INTERNATIONAL & COMPARATIVE ENGINEERING EDUCATION POLICY

What effects do local, national, and international engineering education policies have on the recruitment and training of diverse engineering students? How can we empower teachers as one of the most important catalysts for change?

Higher Education in Emergencies

In a world where nearly 34,000 people are forcibly displaced every day (UNHCR Report), initiatives to ensure that the right to education is met are more important than ever before. Higher Education is particularly inaccessible - only 1% of eligible refugees are able to pursue higher learning (UNHCR, Tertiary Education). By offering contextually aligned educational programs, engineering education can serve as a powerful tool to foster professional and technical skills that students can use to improve their living conditions. In this research, our team is developing a curricular structure and educational framework to teach introductory engineering for tertiary students in refugee settings.

Pre-college pathways for displaced youth

An estimated 300,000 "street youth" (children who work/sleep on the streets) live in Kenya alonge (UNICEF, 2001). In the United States, the “unseen problem” of homeless, school age youth numbers over 1.3 million (cite). Because of transience or social stigma, displaced youth face huge barriers to formal school and developing skills. Informal learning may be uniquely suited to support unaccompanied youth, especially spaces that specifically designed to empower learners to solve problems and afford agency.  We strive to co-create a program that enables formerly homeless in Eldoret, Kenya to learn engineering skills and problem-solving processes and then apply these tools to local development challenges in their community. Further, we work with the alternative education center, local businesses, and secondary and tertiary school partners to build pathways back to formal education. We organize and supplement existing open educational resources (OERs), employ co-generation of the program along with the students and local leaders, deploy a novel tablet platform, and enable students to manage local problems. We explore ways this targeted, challenging, integrated engineering curriculum works in Eldoret and translates to youth centers in the USA.

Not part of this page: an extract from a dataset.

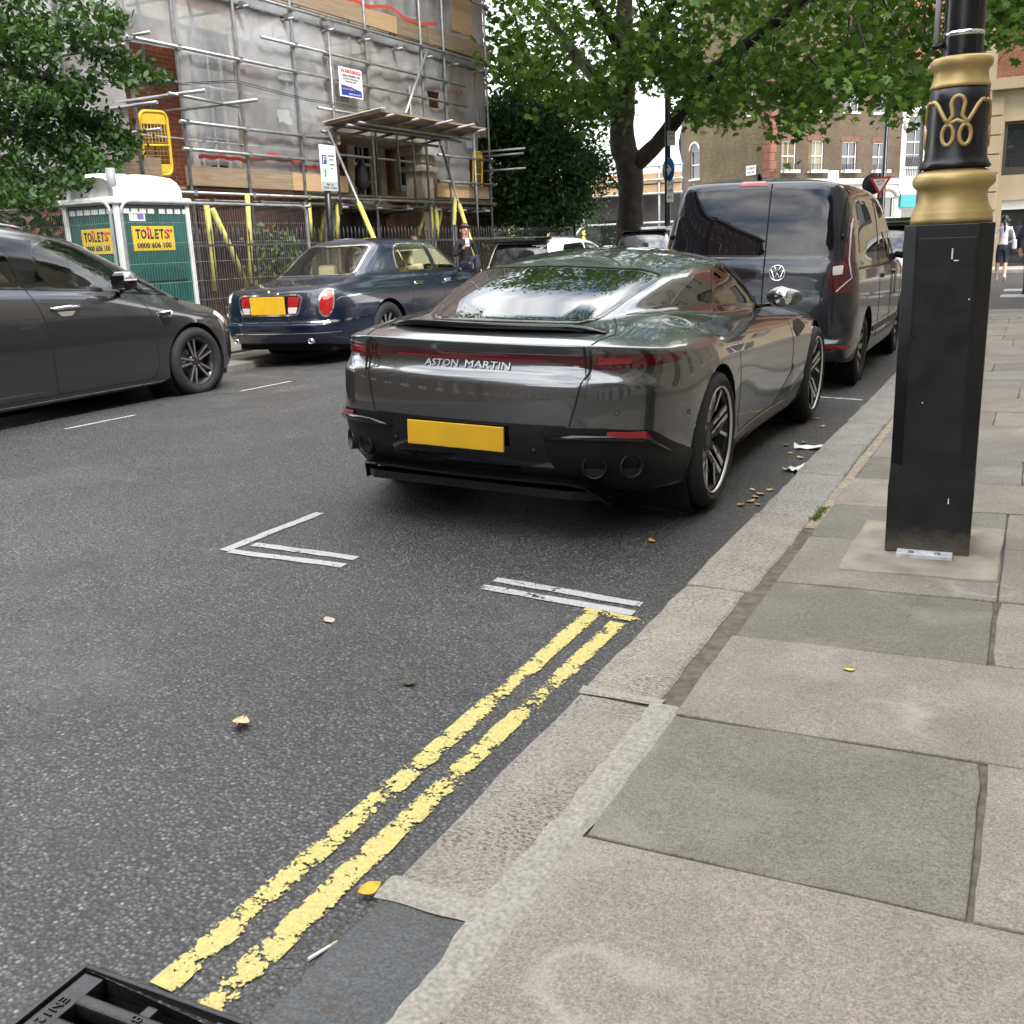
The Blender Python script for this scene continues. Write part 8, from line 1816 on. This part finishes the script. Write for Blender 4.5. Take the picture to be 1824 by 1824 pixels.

Women in Engineering: Learning from Diverse Contexts

Women’s engineering participation is crucial, but after decades of research and millions of dollars invested, the proportion of women in the US engineering workforce continues to stagnate around 20% (cite). By contrast, the proportion of women in engineering in a number of predominantly Muslim countries is 2-3 times the rate in the US. This research aims to study the contextual factors that encourage women’s participation in engineering in tertiary education and as a career and, by extension, to translate findings from cross-national contexts to the US. This project seeks to understand the links between cultural context and expanding women’s STEM participation by studying the economic, educational, socio-cultural, legal, and political drivers of women’s participation in these contexts.

Innovations in delivery

Increasing the retention and achievement of all students in engineering is a high priority for many national and institutional leaders, and digital tools have emerged as a popular strategy for expanding access. However, there is limited evidence that online courses and other tools work for the diverse groups of students in engineering classes in the same way.  In fact, early findings from other disciplines suggest that virtual instruction exacerbates achievement gaps. This research thrust studies innovations in delivery, in particular those that we characterize as Active, Blended, and Collaborative (ABC). To better understand how innovations in delivery serve all students, we analyze underrepresented or high attrition student groups independently, rather than studying average effects for a whole class. We also track individual student behaviors to better explain differences in student success and better recommend support systems that are tailored to unique students. This research thrust includes the study of a novel mechanical engineering class environment, study of the introductory physics course sequence, and investigation of introductory lab kits for more accessible advanced neuroscience experiments. By studying innovations in delivery across widely varying contexts, including international sites, we can greatly expand the spectrum of tools that can inform improvements to engineering education.